:: Data ::

⁂

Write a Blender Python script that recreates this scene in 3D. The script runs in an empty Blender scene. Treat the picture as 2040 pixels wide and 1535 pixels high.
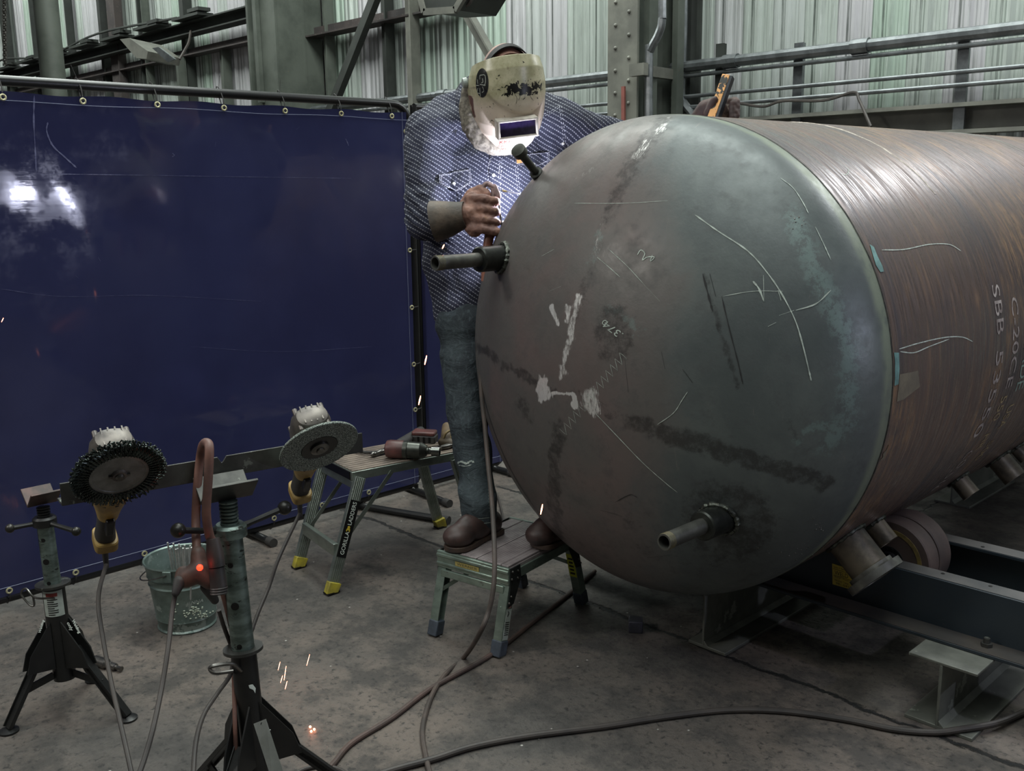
import bpy, bmesh, math, random
import numpy as np
from mathutils import Vector, Matrix, noise, geometry
from mathutils.bvhtree import BVHTree
random.seed(7)
PI = math.pi
sc = bpy.context.scene
COL = sc.collection

# ------------------------------------------------------------------ camera
F, CX, CY, EYE = 1960.0, 1020.0, 767.5, 1.55
_v1 = np.array([-930 - CX, -(400 - CY), -F]); _v2 = np.array([3110 - CX, -(342 - CY), -F])
_v1 = _v1 / np.linalg.norm(_v1); _v2 = _v2 / np.linalg.norm(_v2)
_up = np.cross(_v2, _v1); _up /= np.linalg.norm(_up)
if _up[1] < 0: _up = -_up
RM = np.array([-_v1, np.cross(_up, -_v1), _up])          # camera axes -> world axes
cam_data = bpy.data.cameras.new('camera'); cam = bpy.data.objects.new('camera', cam_data)
COL.objects.link(cam)
cam_data.sensor_width = 36.0; cam_data.lens = 36.0 * F / 2040.0
cam_data.clip_start = .05; cam_data.clip_end = 200
_m = Matrix([list(r) for r in RM]).to_4x4(); _m.translation = (0, 0, EYE)
cam.matrix_world = _m
sc.camera = cam
EYEV = Vector((0, 0, EYE))

def ray(px, py):
    return Vector(RM @ np.array([px - CX, -(py - CY), -F])).normalized()
def on(px, py, axis, val):                                # where a line of sight meets an axis plane
    d = ray(px, py); i = 'xyz'.index(axis)
    return EYEV + d * ((val - EYEV[i]) / d[i])
def fl(px, py, z=0.0): return on(px, py, 'z', z)
def at(px, py, d):
    return EYEV + Vector(RM @ np.array([px - CX, -(py - CY), -F])) * (d / F)
def pix(p):
    c = RM.T @ np.array((p[0], p[1], p[2] - EYE)); return CX + F * c[0] / -c[2], CY - F * c[1] / -c[2]
def vvec(px, v):                                          # right, up, towards-the-camera seen from a given line of sight
    b_ = -ray(px[0], px[1]); r_ = Vector(RM[:, 1]).cross(b_).normalized(); u_ = b_.cross(r_)
    return (r_ * v[0] + u_ * v[1] + b_ * v[2]).normalized()
def depth(p): return -(RM.T @ np.array((p[0], p[1], p[2] - EYE)))[2]

# ------------------------------------------------------------------ light and exposure
sc.view_settings.view_transform = 'Standard'; sc.view_settings.look = 'None'
sc.view_settings.exposure = 0.0; sc.view_settings.gamma = 1.0; sc.view_settings.use_curve_mapping = False
w = bpy.data.worlds.new('world'); sc.world = w; w.use_nodes = True
wn = w.node_tree.nodes; bg = wn['Background']
tc_ = wn.new('ShaderNodeTexCoord'); sx_ = wn.new('ShaderNodeSeparateXYZ'); rp_ = wn.new('ShaderNodeValToRGB')
w.node_tree.links.new(tc_.outputs['Generated'], sx_.inputs[0]); w.node_tree.links.new(sx_.outputs['Z'], rp_.inputs[0])
rp_.color_ramp.elements[0].color = (.02, .02, .022, 1); rp_.color_ramp.elements[1].color = (.19, .2, .195, 1)
w.node_tree.links.new(rp_.outputs[0], bg.inputs[0]); bg.inputs[1].default_value = 1.0

def area(name, loc, target, size, power, color=(1, 1, 1), sy=None):
    l = bpy.data.lights.new(name, 'AREA'); l.energy = power; l.color = color; l.size = size
    if sy: l.shape = 'RECTANGLE'; l.size_y = sy
    o = bpy.data.objects.new(name, l); COL.objects.link(o); o.location = loc
    o.rotation_euler = (Vector(target) - Vector(loc)).to_track_quat('-Z', 'Y').to_euler()
    return o
def point(name, loc, power, color, r=.01):
    l = bpy.data.lights.new(name, 'POINT'); l.energy = power; l.color = color; l.shadow_soft_size = r
    o = bpy.data.objects.new(name, l); COL.objects.link(o); o.location = loc
    return o
area('roof_skylight', (-1.0, .5, 6.5), (-1.9, 1.8, 0), 5.0, 265, (.93, 1, .97))
area('wall_skylight', (-6.0, 4.3, 8.5), (-6, 8, 1.5), 12.0, 1250, (.93, 1, .95), 2.5)
area('far_wall_skylight', (-19.0, 4.3, 8.5), (-19, 8, 2.5), 12.0, 800, (.93, 1, .95), 2.5)
area('high_bay_lamp', (-.9, 7.4, 4.5), (-1.5, 3.0, 1.4), 1.1, 85, (.95, .97, 1), .7)
area('left_shop_lamp', (-3.7, -1.6, 3.1), (-2.2, 2.4, 1.0), .5, 42, (1, .97, .92))
ARC = at(1048, 389, 3.435)
point('welding_arc', ARC, 17, (.80, .83, 1), .012)
point('second_welding_arc', (.49, 2.86, 1.52), 30, (.75, .78, 1), .03)

# ------------------------------------------------------------------ materials
def lin(c):
    return tuple(((x / 255) / 12.92 if x / 255 <= .04045 else ((x / 255 + .055) / 1.055) ** 2.4) for x in c[:3]) + (1.0,)
class NT:
    def __init__(s, name):
        s.m = bpy.data.materials.new(name); s.m.use_nodes = True; s.t = s.m.node_tree
        s.n = s.t.nodes; s.b = s.n['Principled BSDF']; s._oc = None
    def new(s, t, **k):
        n = s.n.new(t)
        for a, v in k.items(): setattr(n, a, v)
        return n
    def link(s, a, b): s.t.links.new(a, b)
    def setin(s, node, i, v):
        if isinstance(v, bpy.types.NodeSocket): s.link(v, node.inputs[i])
        else: node.inputs[i].default_value = v
    def oc(s):
        if s._oc is None: s._oc = s.new('ShaderNodeTexCoord').outputs['Object']
        return s._oc
    def mapped(s, scale=(1, 1, 1), rot=(0, 0, 0), loc=(0, 0, 0)):
        n = s.new('ShaderNodeMapping'); n.inputs['Scale'].default_value = scale; n.inputs['Rotation'].default_value = rot
        n.inputs['Location'].default_value = loc; s.link(s.oc(), n.inputs[0]); return n.outputs[0]
    def noise(s, scale, detail=6, rough=.6, vec=None, dist=0):
        n = s.new('ShaderNodeTexNoise'); n.inputs['Scale'].default_value = scale; n.inputs['Detail'].default_value = detail
        n.inputs['Roughness'].default_value = rough; n.inputs['Distortion'].default_value = dist
        s.link(vec if vec is not None else s.oc(), n.inputs['Vector']); return n.outputs['Fac']
    def math(s, op, a, b=0.0, c=0.0, clamp=False):
        n = s.new('ShaderNodeMath', operation=op, use_clamp=clamp); s.setin(n, 0, a); s.setin(n, 1, b)
        if op in ('MULTIPLY_ADD', 'SMOOTH_MIN'): s.setin(n, 2, c)
        return n.outputs[0]
    def step(s, v, a, b, lo=0.0, hi=1.0):
        n = s.new('ShaderNodeMapRange'); n.interpolation_type = 'SMOOTHSTEP'
        for i, x in ((0, v), (1, a), (2, b), (3, lo), (4, hi)): s.setin(n, i, x)
        return n.outputs[0]
    def mix(s, f, a, b, mode='MIX'):
        n = s.new('ShaderNodeMix', data_type='RGBA', blend_type=mode); s.setin(n, 0, f); s.setin(n, 6, a); s.setin(n, 7, b)
        return n.outputs[2]
    def bump(s, h, strength=.3, dist=.01, prev=None):
        n = s.new('ShaderNodeBump'); n.inputs['Strength'].default_value = strength; n.inputs['Distance'].default_value = dist
        s.link(h, n.inputs['Height'])
        if prev is not None: s.link(prev, n.inputs['Normal'])
        return n.outputs[0]
    def out(s, col=None, rough=None, metal=None, normal=None, **k):
        for nm, v in (('Base Color', col), ('Roughness', rough), ('Metallic', metal), ('Normal', normal)):
            if v is not None: s.setin(s.b, nm, v)
        for nm, v in k.items(): s.setin(s.b, nm.replace('_', ' '), v)
        return s.m
def M(name, c1, c2=None, rough=.55, metal=0.0, ns=6, stretch=(1, 1, 1), bump=.0, bs=40, bd=.004, lo=.35, hi=.65, rvar=.0, spec=None, c3=None, n3=30, t3=.62):
    t = NT(name)
    if c2 is None and not bump: col = lin(c1)
    v = t.mapped(stretch) if stretch != (1, 1, 1) else t.oc()
    f = t.step(t.noise(ns, 7, .62, v), lo, hi)
    col = t.mix(f, lin(c1), lin(c2)) if c2 else lin(c1)
    if c3: col = t.mix(t.step(t.noise(n3, 5, .7, v), t3, t3 + .04), col, lin(c3))
    r = t.math('MULTIPLY_ADD', f, rvar, rough) if rvar else rough
    nrm = t.bump(t.noise(bs, 5, .6, v), bump, bd) if bump else None
    if spec is not None: t.b.inputs['Specular IOR Level'].default_value = spec
    return t.out(col, r, metal, nrm)
def EM(name, c, strength):
    t = NT(name); return t.out((0, 0, 0, 1), .5, 0, None, Emission_Color=lin(c), Emission_Strength=strength)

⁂

:: What is being asked ::
Pictures are excluded; extract exactly the lines from the start of the data through the line that holds "COL = sc.collection", both ends included.

:: Result of the task ::
Write a Blender Python script that recreates this scene in 3D. The script runs in an empty Blender scene. Treat the picture as 2040 pixels wide and 1535 pixels high.
import bpy, bmesh, math, random
import numpy as np
from mathutils import Vector, Matrix, noise, geometry
from mathutils.bvhtree import BVHTree
random.seed(7)
PI = math.pi
sc = bpy.context.scene
COL = sc.collection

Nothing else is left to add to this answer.